Por Dal Marcondes.
Tem muita gente que acredita que o ano de 2014 está decidido, que faltam apenas alguns ajustes para que seus 12 meses se encerrem com missão cumprida. Copa do Mundo no Brasil, pensam, só pode ter título da seleção canarinho, e as eleições, acreditam, são favas contadas, a presidenta Dilma terá referendados outros quatro anos em Brasília. Um ano sem surpresas, gostam de crer alguns. No entanto, o tempo, o suceder dos dias, adora pregar surpresas nos mais incautos ou naqueles que colocam diante de si o desejo ideológico de que tendências sejam inexoráveis. Apenas para reflexão vale lembrar exemplos inefáveis onde a “lógica dos fatos” foi mandada às favas: Maracanã 1950, o Brasil inteiro se preparava para a maior comemoração de todos os tempos quando o pequeno Uruguai arruinou a festa!
Em 1986 eu trabalhava na revista IstoÉ, durante o período em que a publicação pertenceu à Gazeta Mercantil, e corriam as eleições para prefeitos em todo o Brasil. Na disputa em São Paulo duas estrelas em confronto, o brilho ascendente do sociólogo Fernando Henrique Cardoso e o saudosismo arcaico de Jânio da Silva Quadros. Entre os jornalistas, a certeza de que a modernidade venceria e que a cidade viveria um surto de inovações. Chegou-se a preparar uma capa com Fernando Henrique sentado na cadeira do prefeito. Tudo foi feito apenas se esperando que os fatos confirmassem o desejo. O resto já é história!
Jânio ao assumir a prefeitura despejou uma lata de inseticida na cadeira usurpada por Fernando Henrique e São Paulo seguiu sua tradição de gestões equivocadas na prefeitura.
Em rodas de conversas em diversos setores e escalões não se percebe muito otimismo em relação ao novo ano, por conta das duas efemérides, Copa do Mundo e eleições. Serão dois momentos de corte na normalidade da vida das pessoas, das empresas, das escolas e das organizações sociais. A mídia deverá lançar suas lentes e mentes sobre os dois acontecimentos, deixando de lado outros desafios que o Brasil e o mundo deverão encarar a sério. Pior, oportunistas podem aproveitar a distração dos gols e dos votos para mover à sombra os peões dos interesses escusos.
Alguns podem pensar que sou contra a Copa ou as eleições, nada mais incorreto. O que eu realmente gostaria é que o foco das discussões estivesse sobre os legados desses eventos.
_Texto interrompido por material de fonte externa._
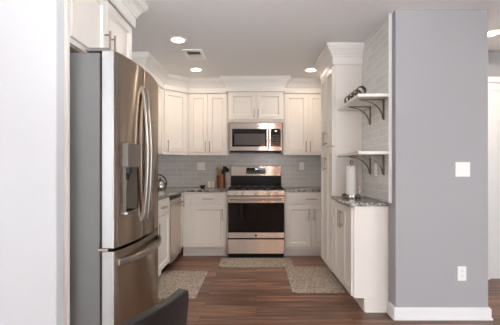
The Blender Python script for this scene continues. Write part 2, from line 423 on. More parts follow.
# ------------------------------------------------------------------ cabinetry
def bar_handle(M, u, v, ln, vert):
    h = MB(M); r = 0.0068; out = 0.034
    a = ln/2; b = ln/2-0.022
    if vert:
        h.tube([(u, v-a, out), (u, v+a, out)], r)
        for s in (-b, b): h.tube([(u, v+s, 0), (u, v+s, out)], r*0.85)
    else:
        h.tube([(u-a, v, out), (u+a, v, out)], r)
        for s in (-b, b): h.tube([(u+s, v, 0), (u+s, v, out)], r*0.85)
    return h
DT = 0.020                                    # door thickness
def shaker(M, u0, u1, v0, v1, st=0.058):
    d = MB(M)
    d.box(u0, u0+st, v0, v1, 0, DT).box(u1-st, u1, v0, v1, 0, DT)
    d.box(u0+st, u1-st, v0, v0+st, 0, DT).box(u0+st, u1-st, v1-st, v1, 0, DT)
    # sloped inner lip and the recessed panel
    i0, i1, j0, j1 = u0+st, u1-st, v0+st, v1-st; k = 0.008
    for quad in (((i0,j0,DT-.002),(i1,j0,DT-.002),(i1-k,j0+k,.006),(i0+k,j0+k,.006)), ((i1,j0,DT-.002),(i1,j1,DT-.002),(i1-k,j1-k,.006),(i1-k,j0+k,.006)),
                 ((i1,j1,DT-.002),(i0,j1,DT-.002),(i0+k,j1-k,.006),(i1-k,j1-k,.006)), ((i0,j1,DT-.002),(i0,j0,DT-.002),(i0+k,j0+k,.006),(i0+k,j1-k,.006))):
        d.bm.faces.new([d.v(p) for p in quad])
    d.box(i0, i1, j0, j1, 0.001, 0.006)
    return d
def door(t, M, u0, u1, v0, v1, hu=None, hv=None, ln=0.155):
    o = t.part('door', shaker(M, u0, u1, v0, v1), CAB, bevel=0.0012)
    if hu is not None: t.part('handle', bar_handle(M @ Matrix.Translation((0, 0, DT)), hu, hv, ln, True), NICKEL, o, smooth=40)
    return o
def drawer(t, M, u0, u1, v0, v1, ln=0.155):
    o = t.part('drawer', MB(M).box(u0, u1, v0, v1, 0, DT), CAB, bevel=0.003, seg=2)
    t.part('handle', bar_handle(M @ Matrix.Translation((0, 0, DT)), (u0+u1)/2, (v0+v1)/2, ln, False), NICKEL, o, smooth=40)
    return o
DZ0, DZ1, WZ0, WZ1 = 0.142, 0.703, 0.710, 0.872
CT = 0.915                                    # counter top
CB = 0.885

# back run, base
YF = 4.72                                     # face frame of the back base cabinets
XBF = -1.00                                   # face frame of the left base cabinets
M = M_back(YF)
t = Thing('base_cabinet', 'white base cabinet with one drawer and one door left of the stove', 'cabinet', (-.68, YF, 0), 'base cabinets')
t.part('carcass', MB().box(XBF+.002, -.386, YF, YB-.014, 0.136, CB), CAB, bevel=0.001)
t.part('toe_kick', MB().box(XBF+.002, -.386, YF+.085, YF+.10, 0, 0.136), CAB)
drawer(t, M, -.866, -.415, WZ0, WZ1); door(t, M, -.866, -.415, DZ0, DZ1, -.447, 0.58)
t = Thing('base_cabinet', 'white base cabinet with one drawer over two doors right of the stove', 'cabinet', (.74, YF, 0), 'base cabinets')
t.part('carcass', MB().box(.386, XR-.004, YF, YB-.014, 0.136, CB), CAB, bevel=0.001)
t.part('toe_kick', MB().box(.386, XR-.004, YF+.085, YF+.10, 0, 0.136), CAB)
drawer(t, M, .414, 1.066, WZ0, WZ1)
door(t, M, .414, .737, DZ0, DZ1, .706, 0.58); door(t, M, .743, 1.066, DZ0, DZ1, .774, 0.58)

# left run, base
M = M_left(XBF)
YD0, YD1 = 3.985, 4.56                        # dishwasher
t = Thing('base_cabinet', 'white base cabinet with two drawers over two doors between fridge and dishwasher', 'cabinet', (XBF, 3.34, 0), 'base cabinets')
t.part('carcass', MB().box(XL+.002, XBF, 2.70, YD0-.003, 0.136, CB), CAB, bevel=0.001)
t.part('toe_kick', MB().box(XBF-.09, XBF-.075, 2.70, YD0-.003, 0, 0.136), CAB)
for a, b, s in ((2.715, 3.34, 1), (3.347, 3.972, -1)):
    drawer(t, M, a, b, WZ0, WZ1); door(t, M, a, b, DZ0, DZ1, (b-.035) if s > 0 else (a+.09), 0.58)
t = Thing('base_cabinet', 'narrow white corner cabinet with a slim door right of the dishwasher', 'cabinet', (XBF, 4.64, 0), 'base cabinets')
t.part('carcass', MB().box(XL+.002, XBF, YD1+.003, YF, 0.114, CB).box(XL+.002, XBF-.002, YF, YB-.014, 0.136, CB), CAB)
t.part('toe_kick', MB().box(XBF-.09, XBF-.075, YD1+.003, YF+.085, 0, 0.136), CAB)
o = t.part('door', MB(M).box(YD1+.008, YF-.03, DZ0, WZ1, 0, DT), CAB, bevel=0.002)
t.part('handle', bar_handle(M @ Matrix.Translation((0, 0, DT)), YD1+.03, 0.77, 0.155, True), NICKEL, o, smooth=40)

# dishwasher
t = Thing('dishwasher', 'stainless steel dishwasher under the left counter', 'dishwasher', (XBF, (YD0+YD1)/2, 0))
t.part('tub', MB().box(XL+.06, XBF-.004, YD0, YD1, 0.10, CB-.004), DARKPL)
d = t.part('door', MB(M).box(YD0+.003, YD1-.003, 0.115, 0.835, 0, 0.028), STEEL, bevel=0.004, seg=2)
t.part('control_strip', MB(M).box(YD0+.003, YD1-.003, 0.84, 0.878, 0, 0.026), BLACK, bevel=0.003)
t.part('handle', MB(M).tube([(YD0+.05, .775, .028), (YD0+.06, .775, .065), (YD1-.06, .775, .065), (YD1-.05, .775, .028)], 0.010), HANDLE_STEEL, d, smooth=40)
t.part('kick_plate', MB(M).box(YD0+.003, YD1-.003, 0.0, 0.10, -0.085, -0.07), BLACK)

# stone counters
XCF = XBF+.045; YCF = YF-.045
poly = [(XL, 2.70), (XCF, 2.70), (XCF, YCF-.14), (XCF+.015, YCF-.05), (XCF+.06, YCF-.01), (XCF+.14, YCF), (-.386, YCF), (-.386, YB-.013), (XL, YB-.013)]
solo('countertop', MB().prism(poly, CB, CT), GRANITE, 'speckled grey granite countertop, L-shaped, over the dishwasher and left of the stove', 'countertop', (-1.2, 4.9, CB), bevel=0.004, seg=2)
solo('countertop', MB().box(.386, XR-.003, YCF, YB-.013, CB, CT), GRANITE, 'short speckled granite countertop between stove and pantry', 'countertop', (.74, 5.0, CB), bevel=0.004, seg=2)
YE = 2.924                                    # near end of the peninsula cabinet
solo('countertop', MB().prism([(.790, YE-.025), (XT-.001, YE-.025), (XT-.001, YP-.002), (.772, YP-.002), (.772, YE)], CB, CT), GRANITE,
     'small speckled granite countertop under the open shelves', 'countertop', (.93, 3.25, CB), bevel=0.004, seg=2)

# cabinet under the shelves, facing left
M = M_right(XP)
t = Thing('base_cabinet', 'white base cabinet with two doors under the open shelves by the grey wall', 'cabinet', (XP, 3.26, 0), 'base cabinets')
t.part('carcass', MB().box(XP, XT+.018, YE, YP-.002, 0.114, CB).box(XP+.085, XT+.018, YE, YP-.002, 0.0, 0.114), CAB, bevel=0.002)
t.part('base_trim', MB().sweep([(XP+.095, YE), (XT+.018, YE)], [(0, 0), (0.012, 0), (0.011, 0.008), (0.006, 0.013), (0, 0.014)], -1), BASEB)
door(t, M, YE+.012, 3.237, 0.130, CB-.018, 3.205, 0.735, 0.16); door(t, M, 3.243, YP-.018, 0.130, CB-.018, 3.275, 0.735, 0.16)

# pantry
YPF = 4.23; M = M_right(XPP)
t = Thing('pantry_cabinet', 'tall white pantry cabinet right of the stove with doors above doors', 'cabinet', (XPP, 3.94, 0))
t.part('carcass', MB().box(XPP, XR-.003, YP, YPF, 0.114, CE-.16).box(XPP+.085, XR-.003, YP, YPF, 0, 0.114), CAB, bevel=0.0015)
mid = (YP+YPF)/2
for z0_, z1_, hv in ((0.130, 1.415, 1.25), (1.435, 2.255, 1.53)):
    door(t, M, YP+.012, mid-.003, z0_, z1_, mid-.035, hv); door(t, M, mid+.003, YPF-.012, z0_, z1_, mid+.035, hv)
t.part('side_panel', MB().box(XPP+.012, XT-.002, YP-.006, YP, 0.916, 2.262), CAB, bevel=0.001)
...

O que as novas Arenas e as obras de apoio realmente vão deixar de benefícios para as cidades, que visão de urbanismo vai emergir desse grande evento. Muitas cidades ao redor do mundo conseguiram usar grandes eventos esportivos para transformar seu destino e o mesmo poderia ser feito por aqui. Repensar mobilidade, uso de arenas, modelos de desenvolvimento etc.
No caso das eleições a coisa é ainda mais complexa, porque em ano de eleição presidencial muitos se esquecem que estarão em jogo outros cargos eletivos em todo o Brasil, como governadores, senadores, deputados federais e deputados estaduais. Ao todo os brasileiros deverão eleger cerca de 2050 deputados federais, estaduais e distritais, além de 27 governadores e 27 senadores. Mas é grande o risco de a mídia crescer o foco sobre as disputas majoritárias e se esquecer de acompanhar quem são os milhares de candidatos aos cargos de menos expressão na hora do voto, mas determinantes nas manchetes de escândalos. O “mensalão” talvez não fosse possível em um Congresso eleito com critérios. Roda pela internet um frase apócrifa, mas com boa mensagem para 2014: “Não é a política que produz ladrões, é o voto que transforma ladrões em políticos”.
O Brasil que pretende ser relevante no novo século não pode deixar que eventos esportivos ou o exercício da normalidade democrática crie transtornos para a vida cotidiana. É preciso seguir em frente e manter o trabalho em agendas necessárias na saúde, na educação, no saneamento e em outras áreas. Há que se lembrar que apenas 100 municípios dos 5.570 existentes no Brasil já atingiram a universalização do saneamento básico com coleta e tratamento de esgotos.
Há temas que não podem ser abandonados, como a ampliação do número de profissionais de saúde em todas as cidades, questões relevantes para a infância e juventude, o sistema prisional que está entre os mais indigentes do mundo, a melhoria do ensino público com foco na necessidade de profissionais qualificados em todas as áreas etc.
Uma lista de desejos e tarefas para 2014 certamente não teria fim!